Zoo dikwijls een nieuwe rouwbezoeker zijn intrede doet in het sterfhuis weten ze, ten einde hem het welstaanshalve verplichte mede-weenen gemakkelijk te maken, op gepaste wijze herinneringen aan zijn eigene dooden, naar gelang ze met zijn persoonlijke levensomstandigheden bekend zijn, in het lied in te vlechten. Dit kan men zoo nog ten huidigen dage bij de plattelandsbevolking van Palestina waarnemen.

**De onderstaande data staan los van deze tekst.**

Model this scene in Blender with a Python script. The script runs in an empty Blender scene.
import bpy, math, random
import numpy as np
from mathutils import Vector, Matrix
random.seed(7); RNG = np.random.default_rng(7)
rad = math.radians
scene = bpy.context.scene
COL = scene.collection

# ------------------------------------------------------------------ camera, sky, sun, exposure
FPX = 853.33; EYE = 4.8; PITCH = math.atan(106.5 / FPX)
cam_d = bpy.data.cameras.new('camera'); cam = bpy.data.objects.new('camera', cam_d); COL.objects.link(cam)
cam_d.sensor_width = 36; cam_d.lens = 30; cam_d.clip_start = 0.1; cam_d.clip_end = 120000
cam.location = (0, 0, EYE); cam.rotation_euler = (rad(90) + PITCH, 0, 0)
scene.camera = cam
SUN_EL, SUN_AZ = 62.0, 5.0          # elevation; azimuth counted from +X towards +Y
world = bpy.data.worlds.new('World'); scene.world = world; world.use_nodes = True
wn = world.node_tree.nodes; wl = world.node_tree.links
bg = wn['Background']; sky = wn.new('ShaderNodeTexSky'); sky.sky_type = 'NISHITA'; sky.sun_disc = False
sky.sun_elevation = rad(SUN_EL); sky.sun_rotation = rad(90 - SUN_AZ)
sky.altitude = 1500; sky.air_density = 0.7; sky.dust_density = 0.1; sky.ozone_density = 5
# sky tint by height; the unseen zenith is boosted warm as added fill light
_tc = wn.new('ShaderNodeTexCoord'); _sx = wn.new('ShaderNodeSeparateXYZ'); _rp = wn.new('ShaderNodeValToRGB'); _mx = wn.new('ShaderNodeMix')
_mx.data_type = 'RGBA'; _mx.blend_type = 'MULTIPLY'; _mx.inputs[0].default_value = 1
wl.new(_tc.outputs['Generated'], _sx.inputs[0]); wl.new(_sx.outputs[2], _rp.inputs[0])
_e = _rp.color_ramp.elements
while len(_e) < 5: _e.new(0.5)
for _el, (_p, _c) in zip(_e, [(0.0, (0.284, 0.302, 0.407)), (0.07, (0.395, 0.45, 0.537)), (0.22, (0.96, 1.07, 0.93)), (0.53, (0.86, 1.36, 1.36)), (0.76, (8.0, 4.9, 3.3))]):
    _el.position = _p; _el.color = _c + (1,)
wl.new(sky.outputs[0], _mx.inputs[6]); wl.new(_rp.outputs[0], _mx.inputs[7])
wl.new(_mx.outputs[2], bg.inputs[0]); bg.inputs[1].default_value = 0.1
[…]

Eigenaardig is, dat het klaaglied bijna overal een eigen rhytme, een eigen versmaat heeft. Zoo was het waarschijnlijk bij de oude Romeinsche doodenliederen, zoo vindt men het nog heden ten dage bij de Roemenen, Corsikanen en een deel der bewoners van Zuid-Italië. Ook het Hebreeuwsche klaaglied had zijn eigen metrischen vorm: het bestond steeds uit versregels die in twee helften waren verdeeld, en waarvan de eerste helft langer was dan de tweede; de eerste telde namelijk drie lettergrepen met den klemtoon, en de tweede twee, waardoor een schijnbaar afgebroken cadans ontstond, die zich uitstekend leende om de droeve stemming tot uitdrukking te brengen. Van deze versmaat vindt men in het tegenwoordige Palestijnsche klaaglied nog de sporen. Een duidelijk voorbeeld vinden we in Jer. 9 : 21, 22:

Zoo is de dood geklommen in onze vensters, hij is binnengedrongen in onze paleizen, Om uit te roeien het kind van de straat, de jongelingen van de pleinen;

Zoodat de lijken der menschen vallen, als mest op de oppervlakte van den akker en als een garve achter den maaier, zonder dat iemand die opzamelt.

Van David, den grooten koning-dichter vinden we in het Oude Testament nog een tweetal echte Klaagliederen, n.l. 2 Sam. 1 : 19—27 op den dood van Saul en Jonathan, en 2 Sam. 3 : 33, 34 op den dood van Abner, waarvan het laatste ook werkelijk bij de begrafenis heeft dienst gedaan. Dit zijn echter ook de eenige voorbeelden in de Heilige Schrift van de eigenlijke doodenliederen. Wel vinden we het klaaglied bij de profeten meermalen in overdrachtelijken zin gebruikt als een vorm om op treffend-teekenachtige wijze Israëls toekomstigen ondergang te verkondigen. Zoo in het boven gegeven voorbeeld uit Jer. 9 : 21, 22. Voorts ook in Am. 5 : 2. Bovendien komt het voor in ironischen zin, zooals in Jes. 14 : 4—23, waar de koning van Babel bij zijn aankomst in het doodenrijk door de overige doodenschimmen met een klaaglied wordt begroet, of in Ezech. 32 : 2—15 en 19—32, een tweetal klaagliederen over den Egyptischen Farao.

Van het eigenlijke klaaglied of doodenlied is wel te onderscheiden het lied dat een klacht bevat over persoonlijke zoowel als nationale rampen, en waarvan we tal van voorbeelden hebben in de Psalmen; men kan dit natuurlijk ook wel een klaaglied heeten, maar men dient steeds in het oog te houden dat het doodenlied een geheel eigen type vertoont dat van alle andere klaagliederen wel te onderscheiden is.